Fri 6th – Sun 8th December 2013



at 00:16 on 7th Dec 2013



Ooook! Productions' latest triumph has come in the form of George Bernard Shaw’s Pygmalion. The evening was both entertaining and thought-provoking; combining social commentary with comedy throughout. Henry Higgins (Ben Cushion) makes a bet that he can tame Eliza Doolittle (Connie Byrne-Shore) and make her into a lady. The play takes us through the consequences of such a transformation and makes us think about gender identity and class culture.

The opening scenes highlighted the contrast between Eliza’s initial harsh manner and the middle class upbringing of mother and daughter duo Mrs and Clara Eynsford Hill. Leonie Price and Clarissa Lonsdale were spectacular in this paring, and were particularly notable in the interval which was technically the ball scene. Clara’s brother Freddy was played by Harvey Comerford who successfully made the character oddly likeable. Clara’s mother was desperately trying to marry her off to any bachelors in the audience! This scene was inspired and even led to me offering strawberry laces to Pickering (played with fantastic comedic presence by Daniel Pitts).

One of my favourite aspects of the performance was the ‘soapbox sequence’ where we see the changing dynamic between Henry and Eliza, reflecting the original Greek story about a statue coming to life. We see the evolution of her character, from Henry’s project to her becoming a ‘lady’ and then later her new character where notably she is stood and Henry sits on the soapbox. Cushion and Byrne-Shore’s scenes were played with startling emotion, and the movement in the scenes reflected the unsettled nature of their later conversations.

Izzie Englert has made a successful transformation from Shakespeare to her maternal role as Mrs Higgins, supported fantastically by her Parlour Maid Danielle Oliver. Matt Todd as Alfred Doolittle was also impressively cast as he showed how uncomfortable Alfred Doolittle was at his changing identity. Rebecca MacDonald also deserves comment as an excellent Mrs Peace who, right at the beginning, asks the important questions about what will become of Eliza if Henry and Pickering take her on as their project.

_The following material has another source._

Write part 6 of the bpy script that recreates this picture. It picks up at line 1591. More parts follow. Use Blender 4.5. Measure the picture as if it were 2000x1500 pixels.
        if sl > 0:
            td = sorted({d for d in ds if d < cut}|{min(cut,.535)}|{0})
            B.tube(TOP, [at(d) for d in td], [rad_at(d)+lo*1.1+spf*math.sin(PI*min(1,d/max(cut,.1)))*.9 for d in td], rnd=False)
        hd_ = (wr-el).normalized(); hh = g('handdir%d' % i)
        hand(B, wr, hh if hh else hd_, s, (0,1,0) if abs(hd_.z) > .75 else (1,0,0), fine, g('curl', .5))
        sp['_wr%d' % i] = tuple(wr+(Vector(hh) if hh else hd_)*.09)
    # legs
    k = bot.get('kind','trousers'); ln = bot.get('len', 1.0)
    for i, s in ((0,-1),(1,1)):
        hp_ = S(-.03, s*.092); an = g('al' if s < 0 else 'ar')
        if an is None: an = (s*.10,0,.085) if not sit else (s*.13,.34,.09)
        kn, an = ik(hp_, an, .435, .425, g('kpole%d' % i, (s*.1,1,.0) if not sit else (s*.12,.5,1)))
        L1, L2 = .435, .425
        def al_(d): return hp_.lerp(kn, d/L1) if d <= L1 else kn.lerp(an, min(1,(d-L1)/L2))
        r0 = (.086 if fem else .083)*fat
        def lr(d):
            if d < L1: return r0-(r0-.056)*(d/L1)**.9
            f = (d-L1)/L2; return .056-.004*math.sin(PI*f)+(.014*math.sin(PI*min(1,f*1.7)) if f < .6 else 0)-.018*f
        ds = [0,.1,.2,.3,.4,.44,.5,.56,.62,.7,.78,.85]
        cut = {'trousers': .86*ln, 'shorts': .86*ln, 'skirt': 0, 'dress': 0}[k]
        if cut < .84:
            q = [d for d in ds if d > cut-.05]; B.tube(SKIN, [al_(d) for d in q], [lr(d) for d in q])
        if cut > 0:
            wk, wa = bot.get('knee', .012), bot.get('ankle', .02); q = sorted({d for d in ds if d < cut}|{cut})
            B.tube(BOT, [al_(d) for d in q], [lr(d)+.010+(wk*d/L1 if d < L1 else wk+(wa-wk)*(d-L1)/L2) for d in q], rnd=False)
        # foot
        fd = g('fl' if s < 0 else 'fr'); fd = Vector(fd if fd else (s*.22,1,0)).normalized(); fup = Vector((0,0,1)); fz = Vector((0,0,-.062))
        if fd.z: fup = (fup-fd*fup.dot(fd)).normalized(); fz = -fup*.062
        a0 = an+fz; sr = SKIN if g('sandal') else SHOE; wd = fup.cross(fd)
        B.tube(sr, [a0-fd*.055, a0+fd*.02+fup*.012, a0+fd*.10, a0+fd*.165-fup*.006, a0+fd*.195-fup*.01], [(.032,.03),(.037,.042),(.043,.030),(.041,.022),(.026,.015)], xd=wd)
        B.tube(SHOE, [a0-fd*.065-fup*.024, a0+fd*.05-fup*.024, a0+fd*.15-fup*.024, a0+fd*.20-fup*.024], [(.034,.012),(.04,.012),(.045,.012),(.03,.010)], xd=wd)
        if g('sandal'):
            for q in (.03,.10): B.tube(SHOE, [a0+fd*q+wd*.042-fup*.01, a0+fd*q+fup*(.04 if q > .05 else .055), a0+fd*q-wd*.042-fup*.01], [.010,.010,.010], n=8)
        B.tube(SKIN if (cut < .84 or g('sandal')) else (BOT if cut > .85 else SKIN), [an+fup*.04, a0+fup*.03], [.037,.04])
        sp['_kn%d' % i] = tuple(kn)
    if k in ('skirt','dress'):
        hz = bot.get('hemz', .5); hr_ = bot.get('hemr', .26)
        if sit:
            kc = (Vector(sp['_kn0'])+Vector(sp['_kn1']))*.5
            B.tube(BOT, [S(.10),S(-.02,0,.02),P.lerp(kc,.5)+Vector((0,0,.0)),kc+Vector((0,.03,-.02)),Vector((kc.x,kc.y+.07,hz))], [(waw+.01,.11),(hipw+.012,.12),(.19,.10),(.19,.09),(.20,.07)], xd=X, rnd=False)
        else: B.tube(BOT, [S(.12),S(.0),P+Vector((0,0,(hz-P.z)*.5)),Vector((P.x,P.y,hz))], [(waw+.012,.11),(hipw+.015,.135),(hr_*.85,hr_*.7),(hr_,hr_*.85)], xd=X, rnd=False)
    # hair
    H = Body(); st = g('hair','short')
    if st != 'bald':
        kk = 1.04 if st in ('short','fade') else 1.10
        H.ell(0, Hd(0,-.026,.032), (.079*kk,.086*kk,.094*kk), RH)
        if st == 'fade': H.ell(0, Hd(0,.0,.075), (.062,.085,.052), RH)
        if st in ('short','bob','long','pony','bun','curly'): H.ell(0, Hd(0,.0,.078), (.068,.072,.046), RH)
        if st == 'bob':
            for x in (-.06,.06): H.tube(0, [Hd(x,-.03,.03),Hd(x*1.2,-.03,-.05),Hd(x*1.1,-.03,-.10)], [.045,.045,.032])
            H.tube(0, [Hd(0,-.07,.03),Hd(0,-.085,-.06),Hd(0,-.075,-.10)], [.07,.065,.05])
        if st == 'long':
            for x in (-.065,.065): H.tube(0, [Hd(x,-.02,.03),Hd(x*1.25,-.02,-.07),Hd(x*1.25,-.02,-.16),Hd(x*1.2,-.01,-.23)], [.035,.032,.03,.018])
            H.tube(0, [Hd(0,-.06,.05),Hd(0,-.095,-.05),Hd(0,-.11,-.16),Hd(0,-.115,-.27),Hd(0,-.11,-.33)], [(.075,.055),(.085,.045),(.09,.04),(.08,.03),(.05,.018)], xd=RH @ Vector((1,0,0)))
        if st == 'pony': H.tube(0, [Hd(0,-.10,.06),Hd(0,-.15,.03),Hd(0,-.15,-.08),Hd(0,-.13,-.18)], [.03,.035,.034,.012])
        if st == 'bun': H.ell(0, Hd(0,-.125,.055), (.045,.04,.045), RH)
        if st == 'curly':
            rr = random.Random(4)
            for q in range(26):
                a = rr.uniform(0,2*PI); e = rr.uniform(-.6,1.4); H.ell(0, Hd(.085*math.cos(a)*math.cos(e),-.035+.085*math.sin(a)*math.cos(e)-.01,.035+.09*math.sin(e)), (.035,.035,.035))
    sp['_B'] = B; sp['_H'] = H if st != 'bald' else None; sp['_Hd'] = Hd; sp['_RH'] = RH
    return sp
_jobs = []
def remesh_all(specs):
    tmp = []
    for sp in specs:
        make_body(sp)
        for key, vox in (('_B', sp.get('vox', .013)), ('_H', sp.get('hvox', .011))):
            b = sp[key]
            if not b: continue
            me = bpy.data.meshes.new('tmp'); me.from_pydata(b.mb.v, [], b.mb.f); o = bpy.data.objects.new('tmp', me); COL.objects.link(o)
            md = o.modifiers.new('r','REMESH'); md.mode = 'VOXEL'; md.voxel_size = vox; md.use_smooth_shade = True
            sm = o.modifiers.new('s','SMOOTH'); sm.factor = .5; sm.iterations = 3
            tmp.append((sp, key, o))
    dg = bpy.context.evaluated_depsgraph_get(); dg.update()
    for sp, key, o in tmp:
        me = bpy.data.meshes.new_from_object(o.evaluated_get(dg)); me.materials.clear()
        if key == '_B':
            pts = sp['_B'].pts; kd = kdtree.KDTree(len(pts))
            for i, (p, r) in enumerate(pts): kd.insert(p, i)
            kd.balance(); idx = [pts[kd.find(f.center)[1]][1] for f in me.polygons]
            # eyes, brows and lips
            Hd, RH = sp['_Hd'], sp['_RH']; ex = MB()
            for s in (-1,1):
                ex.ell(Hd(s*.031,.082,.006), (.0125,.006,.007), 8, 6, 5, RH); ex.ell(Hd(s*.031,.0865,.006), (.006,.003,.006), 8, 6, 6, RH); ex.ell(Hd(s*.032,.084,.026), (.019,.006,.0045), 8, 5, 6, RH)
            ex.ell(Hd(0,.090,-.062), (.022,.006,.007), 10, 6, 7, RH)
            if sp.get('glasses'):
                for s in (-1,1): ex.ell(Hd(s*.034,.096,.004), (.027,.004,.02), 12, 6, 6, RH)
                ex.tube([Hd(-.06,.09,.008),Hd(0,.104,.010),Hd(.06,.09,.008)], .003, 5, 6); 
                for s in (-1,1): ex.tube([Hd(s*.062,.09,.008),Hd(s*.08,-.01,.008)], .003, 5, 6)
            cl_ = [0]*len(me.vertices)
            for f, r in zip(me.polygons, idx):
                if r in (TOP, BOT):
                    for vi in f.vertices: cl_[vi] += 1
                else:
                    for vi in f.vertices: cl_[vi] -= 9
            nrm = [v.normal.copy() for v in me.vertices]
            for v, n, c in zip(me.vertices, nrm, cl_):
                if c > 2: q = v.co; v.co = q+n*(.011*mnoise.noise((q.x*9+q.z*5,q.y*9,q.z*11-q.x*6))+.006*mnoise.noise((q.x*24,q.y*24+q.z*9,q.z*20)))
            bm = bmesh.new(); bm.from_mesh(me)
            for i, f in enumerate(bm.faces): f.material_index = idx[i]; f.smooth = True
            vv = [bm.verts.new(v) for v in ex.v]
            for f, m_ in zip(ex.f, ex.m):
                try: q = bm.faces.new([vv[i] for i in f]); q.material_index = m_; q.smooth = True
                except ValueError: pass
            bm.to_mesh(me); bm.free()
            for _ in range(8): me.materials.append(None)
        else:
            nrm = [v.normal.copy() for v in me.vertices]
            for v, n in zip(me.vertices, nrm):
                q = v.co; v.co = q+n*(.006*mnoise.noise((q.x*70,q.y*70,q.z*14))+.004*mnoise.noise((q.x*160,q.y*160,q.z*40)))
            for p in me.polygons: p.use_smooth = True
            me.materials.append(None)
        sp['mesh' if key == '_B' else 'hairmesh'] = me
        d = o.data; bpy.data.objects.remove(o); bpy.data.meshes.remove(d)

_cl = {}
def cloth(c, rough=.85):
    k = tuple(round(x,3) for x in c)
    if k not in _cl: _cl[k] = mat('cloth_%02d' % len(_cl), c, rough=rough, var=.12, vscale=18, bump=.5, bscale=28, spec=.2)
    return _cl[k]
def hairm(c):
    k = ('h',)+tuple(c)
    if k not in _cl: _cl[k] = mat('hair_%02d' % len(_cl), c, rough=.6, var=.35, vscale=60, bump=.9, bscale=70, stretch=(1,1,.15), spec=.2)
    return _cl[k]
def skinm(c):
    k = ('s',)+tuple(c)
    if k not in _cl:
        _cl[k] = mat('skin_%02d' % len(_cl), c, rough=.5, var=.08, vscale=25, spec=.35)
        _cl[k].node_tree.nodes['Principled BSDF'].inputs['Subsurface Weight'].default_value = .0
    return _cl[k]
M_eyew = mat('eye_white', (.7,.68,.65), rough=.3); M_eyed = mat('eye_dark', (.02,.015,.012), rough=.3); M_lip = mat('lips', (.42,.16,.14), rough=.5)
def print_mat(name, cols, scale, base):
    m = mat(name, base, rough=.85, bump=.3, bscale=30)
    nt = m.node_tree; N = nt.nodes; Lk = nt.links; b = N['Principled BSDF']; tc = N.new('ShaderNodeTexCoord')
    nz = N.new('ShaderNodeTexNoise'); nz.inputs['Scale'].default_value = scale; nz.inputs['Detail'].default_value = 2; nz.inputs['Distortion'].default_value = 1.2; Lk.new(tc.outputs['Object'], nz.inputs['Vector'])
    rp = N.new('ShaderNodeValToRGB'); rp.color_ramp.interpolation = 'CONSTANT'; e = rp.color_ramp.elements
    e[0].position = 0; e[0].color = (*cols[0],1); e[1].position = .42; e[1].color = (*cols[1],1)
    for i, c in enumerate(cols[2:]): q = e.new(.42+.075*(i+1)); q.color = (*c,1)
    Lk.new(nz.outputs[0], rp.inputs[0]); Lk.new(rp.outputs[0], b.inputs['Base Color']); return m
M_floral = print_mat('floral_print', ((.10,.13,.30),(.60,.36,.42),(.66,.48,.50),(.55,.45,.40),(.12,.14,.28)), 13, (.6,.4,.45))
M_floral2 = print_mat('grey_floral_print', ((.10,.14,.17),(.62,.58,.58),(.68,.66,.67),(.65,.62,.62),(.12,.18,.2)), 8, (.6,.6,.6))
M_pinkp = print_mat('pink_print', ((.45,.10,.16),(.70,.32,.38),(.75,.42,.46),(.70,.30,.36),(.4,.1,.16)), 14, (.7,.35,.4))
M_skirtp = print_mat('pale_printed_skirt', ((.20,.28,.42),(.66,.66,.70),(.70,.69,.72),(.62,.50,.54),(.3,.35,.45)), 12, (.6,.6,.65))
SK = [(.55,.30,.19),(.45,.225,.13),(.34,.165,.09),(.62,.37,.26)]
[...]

The light and sound was very impressive, especially considering it was in a chapel. The production team (and indeed the technical crew) should be very proud of their show and the entertaining way that the issues were addressed. All things considered, it was a very well spent Friday evening, and one which kept me awake and interested after a long week.


Ishanee Roy

at 01:26 on 7th Dec 2013



Performing a play like Pygmalion can always be tricky, the story has been made popular and well loved by generations of Hepburn lovers, and though it may be a bit unfair, the audience has some preconceived notions of the characters and their personalities, and possibly some idea of what to expect. This particular production and its cast however have little to worry about. Strong performances give it an air of confidence and it stands up well to the many earlier notions of the story of Eliza Doolittle and Henry Higgins.

Connie Byrne- Shore shines in the role of Miss Doolittle, engaging, lively, her delivery if full of conviction and feeling. In addition to her comedic talents in her uncultured avatar, the emotional intensity she brings to the final parts of the play is also magnificent. Also impressive is Ben Cushion as Henry Higgins, who brings exactly the right amount of bluster and arrogance to his part. Daniel Pitts too is endearing as Colonel Pickering, bringing a sort of harmless (but also clueless) sweetness of a dear great uncle to the proceedings. Matt Todd's Alfred Doolittle in particular was impressive, his comic timing and delivery is impeccable, and during the relatively short period of time he occupies the stage he truly is charming to watch. Izzie Englert's Mrs. Higgins is a brilliantly calculated performance that skirts exactly right between the lines of maternal concern and disdain. In this maternal vein, Leonie Price's portrayal of Mrs. Eynsford- Hill too is charming, who is just the right sort of overbearingly kind. Rebecca Macdonald's Mrs. Pearce is also a very endearing performance, and Clarrisa Lonsdale's very comical portrayal of Clara Eynsford- Hill too hits the right mark. Danielle Oliver's bold woman of the night and ditzy parlour maid performances are a great showcase of her versatility and Harvey Comerford as Freddie Eynsford- Hill is awkward and delightfully smitten, and very likeable.

The strong performances aside the play had a lot to commend itself, structuring sequences were well choreographed and timed, and there was a palpable chemistry between Cushion and Byrne- Shore during the transitional scenes. There was some weakness of staging, the excessive movement in the final confrontations between Henry and Eliza was a tad distracting, and so was the overly loud rain the opening scenes, but these are all mistakes that can be rectified in later performances.

Overall the production is very strong and features a very talented cast who are confident and capable. The play approaches the light hearted aspects of Pygmalion with as much vigour and enthusiasm as it confronts the dark issues that underline its events. The final scenes between Henry Higgins and Eliza Doolittle are masterfully played out, and the play hurtles towards its uncertain conclusion with a lot of confidence and beauty.